Jul 27, 2007

"CALIGULA WOULD HAVE BLUSHED"

Say, do me a favor-- everyone click over to my friend Dondi's blog and wish that little darlin' a very happy birthday before you do another thing. So what if you don't know her? She's awesome, my friend and it's her birthday. Reason enough. Go, go. Do it.

Now then. (smooths skirt, pats hair)

In case anyone is wondering, I think I am at the mercy of my bikini waxer's whims. She bends me around like she was my friggin' Yoga instructor, yanks then laughs. Everytime. This is how she does. A little chatty, but mostly tough. When I've asked what she compels her to laugh, she says, "Sometimes wax very funny for some ladies". I'm not certain, but I thin she's calling me a pussy for flinching. I mean, c'mon. I'm there voluntarily, it's not so bad. I take it like a woman. but then, she progressed into this habit I like to call the yank, laugh and slap, which involves yanking the fabric and hot wax off of my bathing suit area, laughing, then slapping the ka-blammo out of the spot. While, yes, she did hear correctly, it does actually prevent the hair removal process from stinging, per se, it does, well, result in getting slapped in the lilly.

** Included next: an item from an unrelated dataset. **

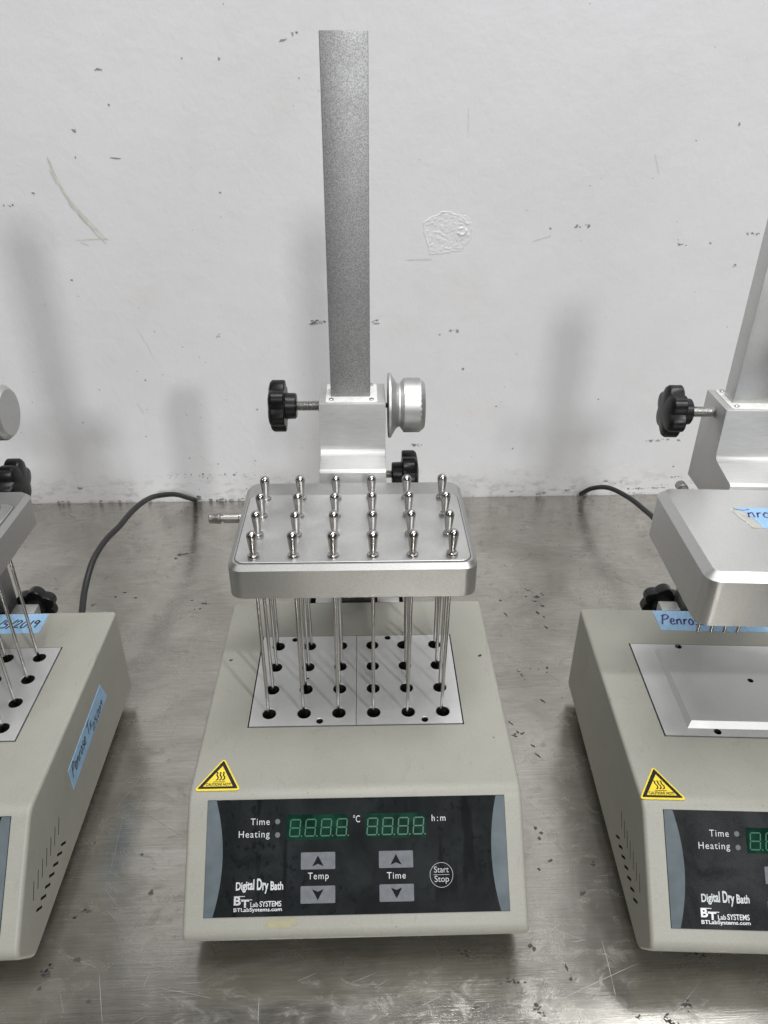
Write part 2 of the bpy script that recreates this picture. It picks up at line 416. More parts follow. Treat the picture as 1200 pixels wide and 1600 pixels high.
# ------------------------------------------------------------------ setting: table and wall
YAW = R(2.35)
YW = 0.4521
def rot_obj(name, me):
    o = link(name, me); o.rotation_euler = (0, 0, YAW); o['kind'] = 'structure'; return o
table = rot_obj("table_top", mesh_of("table_top", box(-1.5, 1.5, -0.95, YW - 0.0005, -0.04, 0.0, bev=0.002), 'table'))
wall = rot_obj("wall", mesh_of("wall", box(-2.5, 2.5, YW, YW + 0.12, -0.9, 0.98), 'wall'))
FT = lambda u, v, n: Vector((u, v, n))                 # on the table
FW = lambda u, v, n: Vector((u, YW - n, v))            # on the wall (u across, v up)
def stuff(name, bm, mat, parent, smooth=None):
    o = link(name, mesh_of(name, bm, mat, smooth), parent); o['kind'] = 'stuff'; return o
PXW = 1 / 1480.0
PXT = 1 / 1650.0
WM = [((-0.2846,0.4416),6,5,0),((-0.3681,0.3692),20,3,10),((-0.3395,0.3813),5,4,0),((-0.2496,0.4966),12,3,0),((-0.0643,0.522),10,3,-15),((-0.0513,0.528),11,4,10),((-0.1284,0.506),4,4,0),((-0.159,0.2245),6,7,0),((-0.2444,0.4651),3,3,0),((-0.2877,0.4163),3,3,0),((-0.3174,0.2895),4,3,0),((-0.2466,0.4157),16,2,5),((-0.1402,0.3818),4,3,0),((-0.1651,0.5063),3,3,0),((-0.1205,0.1294),4,3,0),((-0.0416,0.2397),30,9,0),((0.0273,0.2392),12,10,0),((0.0801,0.0779),26,6,0),((0.2608,0.3466),24,5,0),((0.1208,0.2277),20,5,0),((0.1049,0.2232),4,3,0),((0.2248,0.344),4,3,0),((0.1351,0.1796),7,6,0),((0.3798,0.3262),18,3,-10),((0.4115,0.3275),5,3,0),((0.4445,0.3024),7,5,0),((0.4152,0.4489),3,5,0),((0.4574,0.3378),30,4,0),((0.1803,0.1301),4,3,0),((0.3102,0.1381),4,3,0),((0.3909,0.08),26,5,5),((0.4076,0.0816),20,3,0),((0.4251,0.0795),8,4,0),((0.3585,0.0198),3,12,0),((0.3383,0.0201),8,4,0),((0.286,0.0073),22,4,-5),((0.2558,0.0038),6,4,0),((0.2119,0.0066),8,3,0),((0.2069,0.0706),4,4,0),((0.426,0.041),4,4,0),((0.3823,0.0086),40,3,-3),((0.413,0.009),30,4,-3),((0.4362,0.0253),30,2,0)]
WM2 = [((-0.2131,0.063),4),((-0.1779,0.0541),4),((-0.1288,0.058),4),((-0.264,0.0945),4),((-0.2443,0.0392),3),((-0.2349,0.0353),3),((-0.221,0.0398),4),((-0.2145,0.0387),4),((-0.1995,0.0394),6),((-0.2,0.0347),3),((-0.1904,0.0384),4),((-0.1704,0.039),5),((-0.158,0.0378),5),((-0.1543,0.0416),3),((-0.1446,0.0386),4),((-0.1432,0.0348),3),((-0.1313,0.0374),3),((-0.2567,0.0107),3),((-0.2063,0.0166),3),((-0.3037,0.0008),4),((-0.1921,0.0008),8),((-0.1837,-0.0003),6),((-0.1735,0.0005),5),((-0.1624,0.0003),4),((-0.1546,0.0021),4),((-0.2086,0.005),10),((-0.3386,0.1148),4),((-0.3945,0.1428),4),((-0.2524,0.1695),4),((-0.2606,0.181),3),((-0.2568,0.131),3),((-0.1888,0.137),3),((-0.361,0.0212),8)]
TM = [((-0.1619,0.2252),18,6,5),((-0.1672,0.2164),12,4,-20),((-0.178,0.2314),4,2,0),((-0.2072,0.3226),26,9,-10),((-0.1979,0.325),22,4,-8),((-0.2117,0.3146),8,6,0),((-0.283,0.2269),6,8,0),((-0.2626,0.24),12,4,0),((-0.2543,0.2479),8,3,0),((-0.2401,0.2381),6,3,0),((0.1972,0.2258),20,9,0),((0.1897,0.2379),14,4,35),((0.2052,0.2303),10,5,-25),((0.1986,0.2098),14,7,20),((0.1941,0.2179),14,4,15),((0.1923,0.1967),7,7,0),((0.1959,0.1731),4,9,-25),((0.1976,0.19),3,6,0),((0.1828,0.1097),5,18,8),((0.186,0.2262),4,3,0),((0.1567,0.2203),4,6,-30),((0.1579,0.1956),3,14,-20),((0.1566,0.1026),2,40,-17),((0.1693,0.0683),3,10,-40),((0.1366,0.0294),5,3,0),((0.1382,0.0323),12,5,40),((0.1428,0.0299),10,3,-20),((0.1356,0.0272),12,3,30),((0.135,0.0421),3,12,-40),((0.151,0.0055),3,12,-40),((0.1489,0.016),3,8,-40),((0.1344,-0.0647),4,5,0),((0.1378,-0.0693),5,4,0),((0.1354,-0.0736),5,4,0),((0.1294,-0.0987),4,5,0),((0.1393,-0.0924),7,3,-20),((0.112,-0.1534),6,6,0),((0.1137,-0.1555),5,5,0),((0.17,-0.0971),6,10,25),((0.1559,-0.1183),8,5,-30),((0.0957,-0.175),18,6,0),((0.1003,-0.1763),16,3,0),((0.0664,-0.1559),12,6,20),((0.0702,-0.1907),10,6,10),((0.1087,-0.1939),8,12,-25),((0.1081,-0.1895),5,5,0),((0.1322,-0.168),3,8,-10),((0.1332,-0.1752),4,4,0),((-0.1457,-0.1069),7,6,0),((-0.1591,-0.0765),4,4,0),((-0.1965,-0.0656),3,3,0),((-0.1863,-0.1176),12,6,-10),((-0.1952,-0.1236),10,5,-10),((-0.1995,-0.1564),14,8,0),((-0.1991,-0.1611),8,6,0),((-0.2002,-0.1591),10,12,0),((-0.1827,-0.1517),8,5,0),((-0.1682,-0.1775),4,4,0),((-0.2008,-0.1688),4,4,0),((0.2218,-0.1624),16,10,20),((0.2151,-0.1621),12,6,0),((0.1866,-0.2014),14,12,30),((0.2017,-0.1929),8,16,25),((0.1685,-0.199),10,5,0)]
SC = [((-0.2075,0.0895),(-0.1311,0.1231)),((-0.1719,0.0067),(-0.1951,-0.0508)),((-0.1817,-0.0368),(-0.1787,-0.0896)),((-0.1781,-0.1034),(-0.1669,-0.1155)),((-0.1742,-0.1175),(-0.1612,-0.1292)),((-0.1925,-0.1481),(-0.1694,-0.1571)),((-0.1378,-0.1913),(-0.1317,-0.188)),((-0.1725,-0.0342),(-0.1704,-0.0222)),((-0.1312,-0.1644),(-0.1234,-0.1591)),((0.1598,-0.1517),(0.1589,-0.18)),((0.1589,-0.18),(0.1586,-0.1861)),((-0.0398,-0.17),(-0.0279,-0.1654)),((-0.0055,-0.1721),(0.0101,-0.1668)),((0.0086,-0.1757),(0.0168,-0.1717)),((0.0337,-0.1893),(0.0502,-0.1821)),((-0.0622,-0.1941),(-0.063,-0.1795)),((0.0089,-0.1628),(0.0258,-0.1552)),((0.0712,-0.161),(0.0822,-0.1573)),((-0.0808,-0.148),(-0.0668,-0.1426)),((0.1384,-0.1518),(0.1494,-0.1505)),((0.1158,-0.1371),(0.1492,-0.1513)),((0.2281,-0.1584),(0.2485,-0.1654)),((-0.1523,-0.1183),(-0.1429,-0.1117)),((-0.1619,0.0269),(-0.1586,0.0599)),((-0.1555,0.0302),(-0.1175,0.0303)),((0.1393,0.2073),(0.2325,0.2635)),((0.1598,0.1691),(0.2292,0.1803)),((0.1789,0.1063),(0.2029,0.0795)),((-0.1522,-0.1528),(-0.1159,-0.1602)),((-0.1559,-0.1906),(-0.1664,-0.1603)),((0.1256,-0.1864),(0.1852,-0.1651)),((0.1892,-0.1997),(0.2309,-0.1668)),((0.1222,-0.0326),(0.1437,-0.0513)),((-0.0927,-0.1784),(-0.1256,-0.1715)),((-0.1298,-0.0642),(-0.1808,-0.0309))]
# scuffs, chips and flecks: thin marks of their own on wall and table
bm = bmesh.new(); bm2 = bmesh.new(); rng = random.Random(21)
for (x, z), w, h, a in WM:
    if w * h < 34: blob(bm, x, z, w * PXW * 0.5, h * PXW * 0.5, R(-a), FW, 0.0002, 12, 0.5, rng)
    else:
        for k in range(max(4, int(w * h / 9))):
            q = rng.uniform(-0.5, 0.5)
            blob(bm if rng.random() < 0.4 else bm2, x + q * w * PXW, z + rng.uniform(-0.45, 0.45) * h * PXW - abs(q) * 0.001, rng.uniform(0.8, 2.6) * PXW, rng.uniform(0.5, 1.5) * PXW, rng.uniform(-0.4, 0.4), FW, 0.0002, 9, 0.6, rng)
for (x, z), s in WM2:
    for k in range(2 if s > 4 else 1):
        blob(bm, x + rng.uniform(-1, 1) * s * 0.3 * PXW, z, s * PXW * 0.36, s * PXW * rng.uniform(0.2, 0.42), rng.random() * 3, FW, 0.0002, 10, 0.6, rng)
for k in range(110):
    x = rng.uniform(-0.5, 0.62); z = rng.random() ** 1.6 * 0.58; s = rng.uniform(0.5, 1.3) * PXW
    blob(bm2, x, z, s, s * rng.uniform(0.5, 1), rng.random() * 3, FW, 0.00015, 8, 0.5, rng)
for k in range(36):
    x = rng.uniform(0.34, 0.46) if k % 2 else rng.uniform(-0.25, -0.10); z = (0.010 if k % 2 else 0.038) + rng.gauss(0, 0.004)
    blob(bm2, x, max(z, 0.001), rng.uniform(0.6, 2.2) * PXW, rng.uniform(0.5, 1.2) * PXW, rng.random() * 3, FW, 0.00016, 8, 0.6, rng)
for k in range(45):
    x = rng.uniform(-0.5, 0.6); s = rng.uniform(0.8, 2.6) * PXW
    if k % 3 == 0: x = rng.uniform(-0.21, -0.12)
    blob(bm, x, rng.uniform(0.0, 0.002), s * 1.6, s * 0.8, 0, FW, 0.0002, 9, 0.6, rng)
stuff("wall_flecks", bm, 'scuff_dark', wall); stuff("wall_specks", bm2, 'scuff', wall)
bm = bmesh.new()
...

Why subject myself to her, you ask? Because she does the best bikini wax in town, in my humble opinion. So, I've just grinned and dealt. Well, today, we start talking about the country she hails from and how I've looking into visiting there and then, I share the handful of words and terms I know in her native language and, can I tell you? She suddenly is a sweet little waxing lamb and not only gives me one of the better bikini and eyebrow waxes of my life, but I barely even feel a thing.

I think maybe she had the wrong idea about me as some ethnocentric asshole? I've had plenty of tip-based job in my life so I usually err on tipping as well as I can, so maybe she thinks I'm some prissy rich girl? Joke's on you, bikini waxer! Anyway, whatever she did think, all I know is that she doesn't think it now because she changed her tune. So there! Take that bikini waxer of doom! Admit you misjudged me and now we are totally friends. Do it.

In other news, I staked my tomato plants and they look nice. I painted my toenails metallic purple and they look nice, too.

5 comments:

Dr. Monkey Von Monkerstein said...

My head spins thinking of those painted toe nails.

Amy Guth said...

Goodness, Doc, you're awfully sweet.

Anonymous said...

"...result in getting slapped in the lilly...."

How Georgia O'Keeffe of you!

"...I painted my toenails metallic purple..."

That is hottish, girlfriend.

PS "Caligula" Caius Germanicus Caesar was utterly blush resistant. I know of which I speak.

Katie Schwartz said...

that is the best yarn.

Anonymous said...

Aaaagghhh, oooooohh!

Guthie, baby. That's all just soooooo HOT!

You, your somewhat sadistic waxer, your lilly...I must stop now!